Testing cosmological isotropy with gravitational waves and gamma-ray bursts

TL;DR

This study tests the cosmological principle's assumption of isotropy using recent gravitational wave and gamma-ray burst data, employing multiple statistical methods, and finds no significant evidence of anisotropy.

Contribution

It extends previous analyses by incorporating the latest datasets and multiple statistical tests to assess cosmological isotropy.

Findings

No significant anisotropy detected in GW and GRB data.

Results are consistent with the cosmological principle.

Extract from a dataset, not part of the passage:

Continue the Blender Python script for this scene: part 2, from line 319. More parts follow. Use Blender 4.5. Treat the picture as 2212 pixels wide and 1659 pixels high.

Uses multiple statistical methods for robust analysis.

Abstract

The cosmological principle asserts that the Universe is homogeneous and isotropic on large enough scales. However, alternative cosmological models can bring about anisotropies through local inhomogeneities, anisotropic evolution, or exotic physics. In addition, select studies have also hinted at mild evidence of anisotropies in SNe Ia, CMB, and GRB data, though these remain unconfirmed. In this work, we test for cosmological anisotropies using gravitational waves and gamma-ray bursts, adopting the latest O4a release from the LIGO-Virgo-KAGRA collaboration and GRBWeb (including all known GRBs since 1991). If the cosmological principle holds, the sky localisation and the characteristics of the GRBs and GWs (masses, luminosities, redshifts) should be statistically isotropic when corrected for selection biases. We employ a couple statistical methods, including angular power spectra and two-point correlation functions, and compare the results against synthetic data. The work extends previous analyses by including the most recent datasets, and the use of multiple complementary statistical tests. We find no significant evidence for anisotropy in the current GW and GRB datasets, consistent with the cosmological principle.